JOB: Return every line of the material exactly.

::::

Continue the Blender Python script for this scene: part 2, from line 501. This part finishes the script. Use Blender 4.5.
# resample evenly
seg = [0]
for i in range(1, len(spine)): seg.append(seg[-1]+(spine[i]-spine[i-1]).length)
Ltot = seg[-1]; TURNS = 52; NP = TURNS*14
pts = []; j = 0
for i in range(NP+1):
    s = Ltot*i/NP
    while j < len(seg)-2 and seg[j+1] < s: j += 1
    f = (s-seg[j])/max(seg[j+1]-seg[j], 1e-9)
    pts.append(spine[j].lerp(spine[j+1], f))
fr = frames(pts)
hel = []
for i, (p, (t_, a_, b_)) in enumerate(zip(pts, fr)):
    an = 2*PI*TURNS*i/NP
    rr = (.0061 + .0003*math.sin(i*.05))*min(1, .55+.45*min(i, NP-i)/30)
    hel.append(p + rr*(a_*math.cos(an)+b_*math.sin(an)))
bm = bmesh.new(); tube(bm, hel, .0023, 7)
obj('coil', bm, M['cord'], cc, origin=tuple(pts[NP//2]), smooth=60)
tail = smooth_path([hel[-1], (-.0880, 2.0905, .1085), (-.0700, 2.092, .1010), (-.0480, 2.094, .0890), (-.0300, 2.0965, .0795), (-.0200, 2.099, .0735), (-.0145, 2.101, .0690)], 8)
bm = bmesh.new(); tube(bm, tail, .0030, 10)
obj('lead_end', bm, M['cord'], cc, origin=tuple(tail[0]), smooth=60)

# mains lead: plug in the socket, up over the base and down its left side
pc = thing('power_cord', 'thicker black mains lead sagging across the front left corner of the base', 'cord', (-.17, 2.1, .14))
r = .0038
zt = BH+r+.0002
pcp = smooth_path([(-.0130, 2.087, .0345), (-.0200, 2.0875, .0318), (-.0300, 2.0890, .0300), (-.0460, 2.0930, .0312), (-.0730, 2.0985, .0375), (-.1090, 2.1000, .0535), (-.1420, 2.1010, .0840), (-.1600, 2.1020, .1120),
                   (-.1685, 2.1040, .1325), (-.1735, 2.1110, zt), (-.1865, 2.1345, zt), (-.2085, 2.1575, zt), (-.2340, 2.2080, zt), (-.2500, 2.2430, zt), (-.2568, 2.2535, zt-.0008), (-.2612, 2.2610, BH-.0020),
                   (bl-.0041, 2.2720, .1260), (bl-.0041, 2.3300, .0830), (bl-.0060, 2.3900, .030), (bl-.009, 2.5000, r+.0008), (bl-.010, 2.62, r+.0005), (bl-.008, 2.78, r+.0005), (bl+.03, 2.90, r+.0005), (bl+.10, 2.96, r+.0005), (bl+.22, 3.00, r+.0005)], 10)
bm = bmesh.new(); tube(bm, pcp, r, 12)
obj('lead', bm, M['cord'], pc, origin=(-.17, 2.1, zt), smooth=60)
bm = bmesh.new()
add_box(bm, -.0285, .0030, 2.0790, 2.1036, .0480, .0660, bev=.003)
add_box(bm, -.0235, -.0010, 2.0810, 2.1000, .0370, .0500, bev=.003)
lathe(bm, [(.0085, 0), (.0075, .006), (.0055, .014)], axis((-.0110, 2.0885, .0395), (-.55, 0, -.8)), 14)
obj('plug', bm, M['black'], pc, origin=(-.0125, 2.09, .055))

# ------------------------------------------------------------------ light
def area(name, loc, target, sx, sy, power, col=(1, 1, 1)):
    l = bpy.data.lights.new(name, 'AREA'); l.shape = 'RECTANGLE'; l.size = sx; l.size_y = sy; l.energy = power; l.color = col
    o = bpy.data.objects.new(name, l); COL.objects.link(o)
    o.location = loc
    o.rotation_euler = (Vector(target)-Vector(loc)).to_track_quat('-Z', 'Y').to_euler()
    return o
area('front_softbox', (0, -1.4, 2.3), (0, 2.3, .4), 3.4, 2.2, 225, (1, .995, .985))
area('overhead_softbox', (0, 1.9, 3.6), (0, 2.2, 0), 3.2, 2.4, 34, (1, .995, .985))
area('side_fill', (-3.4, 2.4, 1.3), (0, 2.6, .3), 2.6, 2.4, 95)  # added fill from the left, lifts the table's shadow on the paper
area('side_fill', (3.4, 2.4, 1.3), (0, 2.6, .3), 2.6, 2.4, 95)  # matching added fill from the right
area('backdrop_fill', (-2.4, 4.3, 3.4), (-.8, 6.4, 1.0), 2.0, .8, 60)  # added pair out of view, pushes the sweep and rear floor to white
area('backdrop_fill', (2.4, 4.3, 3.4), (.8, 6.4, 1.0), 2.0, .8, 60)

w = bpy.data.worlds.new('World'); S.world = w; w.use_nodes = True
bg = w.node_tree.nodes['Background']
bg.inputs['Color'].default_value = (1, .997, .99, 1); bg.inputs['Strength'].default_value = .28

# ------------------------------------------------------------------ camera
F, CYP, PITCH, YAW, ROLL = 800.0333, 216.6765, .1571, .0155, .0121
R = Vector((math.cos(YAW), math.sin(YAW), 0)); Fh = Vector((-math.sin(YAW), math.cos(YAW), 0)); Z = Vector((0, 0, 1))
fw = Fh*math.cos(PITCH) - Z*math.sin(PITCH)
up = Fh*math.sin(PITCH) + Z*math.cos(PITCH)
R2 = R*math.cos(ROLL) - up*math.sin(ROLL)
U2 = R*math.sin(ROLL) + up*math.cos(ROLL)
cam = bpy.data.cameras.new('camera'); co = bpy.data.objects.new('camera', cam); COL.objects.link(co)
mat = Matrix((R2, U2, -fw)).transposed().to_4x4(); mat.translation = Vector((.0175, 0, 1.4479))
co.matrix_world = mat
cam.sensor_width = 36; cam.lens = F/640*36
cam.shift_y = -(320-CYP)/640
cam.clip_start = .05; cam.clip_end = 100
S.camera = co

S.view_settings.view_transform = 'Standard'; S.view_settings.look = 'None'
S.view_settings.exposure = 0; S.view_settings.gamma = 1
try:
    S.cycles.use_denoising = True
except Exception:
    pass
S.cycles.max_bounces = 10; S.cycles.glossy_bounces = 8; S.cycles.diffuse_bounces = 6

::::

COMPLETE ANSWER:
Continue the Blender Python script for this scene: part 2, from line 501. This part finishes the script. Use Blender 4.5.
# resample evenly
seg = [0]
for i in range(1, len(spine)): seg.append(seg[-1]+(spine[i]-spine[i-1]).length)
Ltot = seg[-1]; TURNS = 52; NP = TURNS*14
pts = []; j = 0
for i in range(NP+1):
    s = Ltot*i/NP
    while j < len(seg)-2 and seg[j+1] < s: j += 1
    f = (s-seg[j])/max(seg[j+1]-seg[j], 1e-9)
    pts.append(spine[j].lerp(spine[j+1], f))
fr = frames(pts)
hel = []
for i, (p, (t_, a_, b_)) in enumerate(zip(pts, fr)):
    an = 2*PI*TURNS*i/NP
    rr = (.0061 + .0003*math.sin(i*.05))*min(1, .55+.45*min(i, NP-i)/30)
    hel.append(p + rr*(a_*math.cos(an)+b_*math.sin(an)))
bm = bmesh.new(); tube(bm, hel, .0023, 7)
obj('coil', bm, M['cord'], cc, origin=tuple(pts[NP//2]), smooth=60)
tail = smooth_path([hel[-1], (-.0880, 2.0905, .1085), (-.0700, 2.092, .1010), (-.0480, 2.094, .0890), (-.0300, 2.0965, .0795), (-.0200, 2.099, .0735), (-.0145, 2.101, .0690)], 8)
bm = bmesh.new(); tube(bm, tail, .0030, 10)
obj('lead_end', bm, M['cord'], cc, origin=tuple(tail[0]), smooth=60)

# mains lead: plug in the socket, up over the base and down its left side
pc = thing('power_cord', 'thicker black mains lead sagging across the front left corner of the base', 'cord', (-.17, 2.1, .14))
r = .0038
zt = BH+r+.0002
pcp = smooth_path([(-.0130, 2.087, .0345), (-.0200, 2.0875, .0318), (-.0300, 2.0890, .0300), (-.0460, 2.0930, .0312), (-.0730, 2.0985, .0375), (-.1090, 2.1000, .0535), (-.1420, 2.1010, .0840), (-.1600, 2.1020, .1120),
                   (-.1685, 2.1040, .1325), (-.1735, 2.1110, zt), (-.1865, 2.1345, zt), (-.2085, 2.1575, zt), (-.2340, 2.2080, zt), (-.2500, 2.2430, zt), (-.2568, 2.2535, zt-.0008), (-.2612, 2.2610, BH-.0020),
                   (bl-.0041, 2.2720, .1260), (bl-.0041, 2.3300, .0830), (bl-.0060, 2.3900, .030), (bl-.009, 2.5000, r+.0008), (bl-.010, 2.62, r+.0005), (bl-.008, 2.78, r+.0005), (bl+.03, 2.90, r+.0005), (bl+.10, 2.96, r+.0005), (bl+.22, 3.00, r+.0005)], 10)
bm = bmesh.new(); tube(bm, pcp, r, 12)
obj('lead', bm, M['cord'], pc, origin=(-.17, 2.1, zt), smooth=60)
bm = bmesh.new()
add_box(bm, -.0285, .0030, 2.0790, 2.1036, .0480, .0660, bev=.003)
add_box(bm, -.0235, -.0010, 2.0810, 2.1000, .0370, .0500, bev=.003)
lathe(bm, [(.0085, 0), (.0075, .006), (.0055, .014)], axis((-.0110, 2.0885, .0395), (-.55, 0, -.8)), 14)
obj('plug', bm, M['black'], pc, origin=(-.0125, 2.09, .055))

# ------------------------------------------------------------------ light
def area(name, loc, target, sx, sy, power, col=(1, 1, 1)):
    l = bpy.data.lights.new(name, 'AREA'); l.shape = 'RECTANGLE'; l.size = sx; l.size_y = sy; l.energy = power; l.color = col
    o = bpy.data.objects.new(name, l); COL.objects.link(o)
    o.location = loc
    o.rotation_euler = (Vector(target)-Vector(loc)).to_track_quat('-Z', 'Y').to_euler()
    return o
area('front_softbox', (0, -1.4, 2.3), (0, 2.3, .4), 3.4, 2.2, 225, (1, .995, .985))
area('overhead_softbox', (0, 1.9, 3.6), (0, 2.2, 0), 3.2, 2.4, 34, (1, .995, .985))
area('side_fill', (-3.4, 2.4, 1.3), (0, 2.6, .3), 2.6, 2.4, 95)  # added fill from the left, lifts the table's shadow on the paper
area('side_fill', (3.4, 2.4, 1.3), (0, 2.6, .3), 2.6, 2.4, 95)  # matching added fill from the right
area('backdrop_fill', (-2.4, 4.3, 3.4), (-.8, 6.4, 1.0), 2.0, .8, 60)  # added pair out of view, pushes the sweep and rear floor to white
area('backdrop_fill', (2.4, 4.3, 3.4), (.8, 6.4, 1.0), 2.0, .8, 60)

w = bpy.data.worlds.new('World'); S.world = w; w.use_nodes = True
bg = w.node_tree.nodes['Background']
bg.inputs['Color'].default_value = (1, .997, .99, 1); bg.inputs['Strength'].default_value = .28

# ------------------------------------------------------------------ camera
F, CYP, PITCH, YAW, ROLL = 800.0333, 216.6765, .1571, .0155, .0121
R = Vector((math.cos(YAW), math.sin(YAW), 0)); Fh = Vector((-math.sin(YAW), math.cos(YAW), 0)); Z = Vector((0, 0, 1))
fw = Fh*math.cos(PITCH) - Z*math.sin(PITCH)
up = Fh*math.sin(PITCH) + Z*math.cos(PITCH)
R2 = R*math.cos(ROLL) - up*math.sin(ROLL)
U2 = R*math.sin(ROLL) + up*math.cos(ROLL)
cam = bpy.data.cameras.new('camera'); co = bpy.data.objects.new('camera', cam); COL.objects.link(co)
mat = Matrix((R2, U2, -fw)).transposed().to_4x4(); mat.translation = Vector((.0175, 0, 1.4479))
co.matrix_world = mat
cam.sensor_width = 36; cam.lens = F/640*36
cam.shift_y = -(320-CYP)/640
cam.clip_start = .05; cam.clip_end = 100
S.camera = co

S.view_settings.view_transform = 'Standard'; S.view_settings.look = 'None'
S.view_settings.exposure = 0; S.view_settings.gamma = 1
try:
    S.cycles.use_denoising = True
except Exception:
    pass
S.cycles.max_bounces = 10; S.cycles.glossy_bounces = 8; S.cycles.diffuse_bounces = 6